Your task is to locate every line holding the string "Blender" and to copy each of them.

______________________________

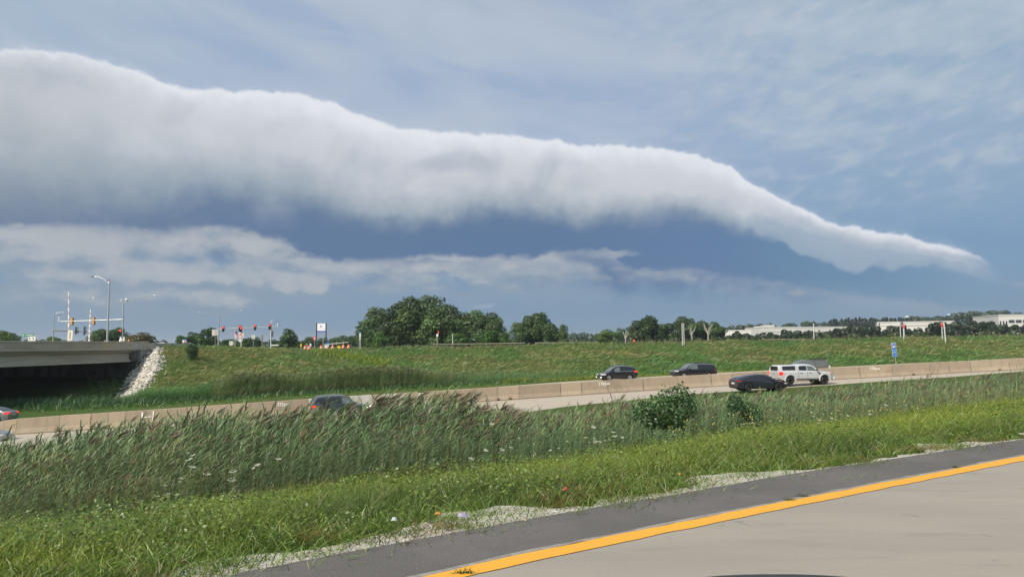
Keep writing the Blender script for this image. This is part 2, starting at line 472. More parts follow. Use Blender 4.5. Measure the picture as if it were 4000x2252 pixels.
def col_profile(u):
    f = np.clip(np.searchsorted(UA, u) - 1, 0, len(UA) - 2)
    w = np.clip((u - UA[f]) / (UA[f + 1] - UA[f]), 0, 1)
    return TY[:, f] * (1 - w) + TY[:, f + 1] * w, TZ[:, f] * (1 - w) + TZ[:, f + 1] * w

def vnoise(x, y, s, seed=0):
    """smooth value noise, vectorised"""
    x = np.asarray(x, float) / s + seed * 17.3; y = np.asarray(y, float) / s + seed * 5.7
    xi = np.floor(x).astype(np.int64); yi = np.floor(y).astype(np.int64)
    fx, fy = x - xi, y - yi
    fx = fx * fx * (3 - 2 * fx); fy = fy * fy * (3 - 2 * fy)
    def h(a, b):
        n = (a * 374761393 + b * 668265263 + seed * 974711) & 0xffffffff
        n = ((n ^ (n >> 13)) * 1274126177) & 0xffffffff
        return ((n ^ (n >> 16)) & 0xffff) / 65535.0
    return (h(xi, yi) * (1 - fx) + h(xi + 1, yi) * fx) * (1 - fy) + (h(xi, yi + 1) * (1 - fx) + h(xi + 1, yi + 1) * fx) * fy
def fbm(x, y, s, seed=0, o=4):
    r = 0; a = 1; t = 0
    for k in range(o):
        r = r + a * vnoise(x, y, s / 2 ** k, seed + k); t += a; a *= .5
    return r / t

def bumps(X, Y):
    """mounds on the far slope and a little roughness on the near one"""
    Yb = np.interp(2000 + F * X / np.maximum(Y, .1), UA, YB)
    far = np.clip((Y - (Yb + 19)) / 12, 0, 1) * np.clip((190 - Y) / 20, 0, 1)
    uu = 2000 + F * X / np.maximum(Y, .1)
    far = far * np.where((uu < 640), 0.25, 1.0) * np.where(Y > np.interp(uu, UA, TY[10]) - 6, .45, 1.0)
    near = np.clip((Y - np.interp(uu, UA, Y0) - 1.5) / 5, 0, 1) * np.clip((Yb - 17 - Y) / 4, 0, 1)
    return (fbm(X, Y, 9, 3) - 0.5) * 1.5 * far + (fbm(X, Y, 3, 5) - .5) * 0.5 * far + (fbm(X, Y, 2.5, 8) - .5) * 0.5 * near

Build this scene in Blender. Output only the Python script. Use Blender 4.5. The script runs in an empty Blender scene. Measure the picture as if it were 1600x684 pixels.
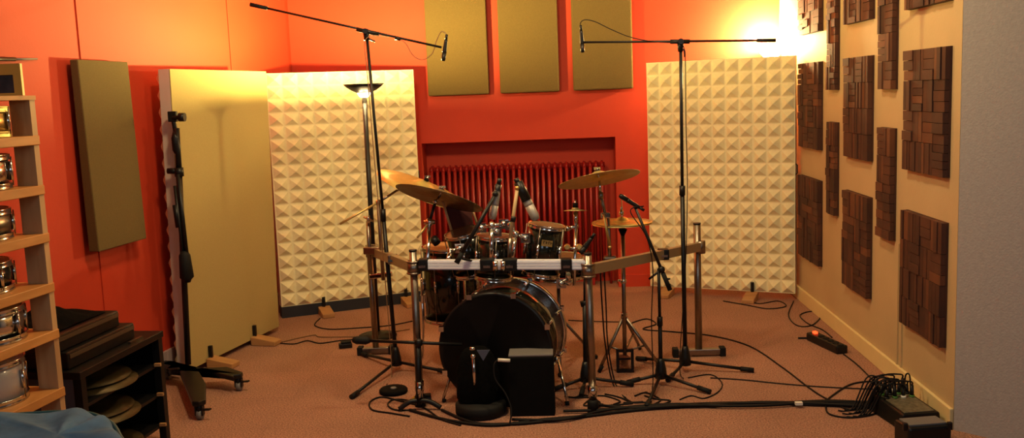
import bpy, math, random
from mathutils import Vector, Matrix
random.seed(7)
C = bpy.context.scene.collection
V = Vector
# ------------------------------------------------------------------ camera
F, CH = 1490.0, 1.6
PITCH = math.atan(194 / F); ROLL = -0.038; YAW = 0.05215
CM = Matrix.Rotation(YAW, 3, 'Z') @ Matrix.Rotation(math.pi / 2 - PITCH, 3, 'X') @ Matrix.Rotation(ROLL, 3, 'Z')
CAMP = V((0, 0, CH))
cd = bpy.data.cameras.new('camera'); cam = bpy.data.objects.new('camera', cd); C.objects.link(cam)
cam.matrix_world = Matrix.Translation(CAMP) @ CM.to_4x4()
cd.sensor_fit = 'HORIZONTAL'; cd.sensor_width = 36.0; cd.lens = 36.0 * F / 1600
bpy.context.scene.camera = cam

def ray(x, y): return CM @ V(((x - 800) / F, -(y - 342) / F, -1))
def A(x, y, Y):            # survey point at depth Y
    d = ray(x, y); return CAMP + d * (Y / d.y)
def G(x, y, z=0.0):        # survey point at height z
    d = ray(x, y); return CAMP + d * ((z - CH) / d.z)
def tilt(p, ang, q, top=True):   # cymbal axis from its outline
    tc = (CAMP - p).normalized()
    r = CM @ V((1, 0, 0)); u = CM @ V((0, 1, 0))
    a = math.radians(ang)
    ud = (-math.sin(a)) * r + math.cos(a) * u
    ud = (ud - tc * ud.dot(tc)).normalized()
    return (tc * (q if top else -q) + ud * math.sqrt(1 - q * q)).normalized()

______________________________

_EXERCISE ANSWER:_
Keep writing the Blender script for this image. This is part 2, starting at line 472. More parts follow. Use Blender 4.5. Measure the picture as if it were 4000x2252 pixels.
Build this scene in Blender. Output only the Python script. Use Blender 4.5. The script runs in an empty Blender scene. Measure the picture as if it were 1600x684 pixels.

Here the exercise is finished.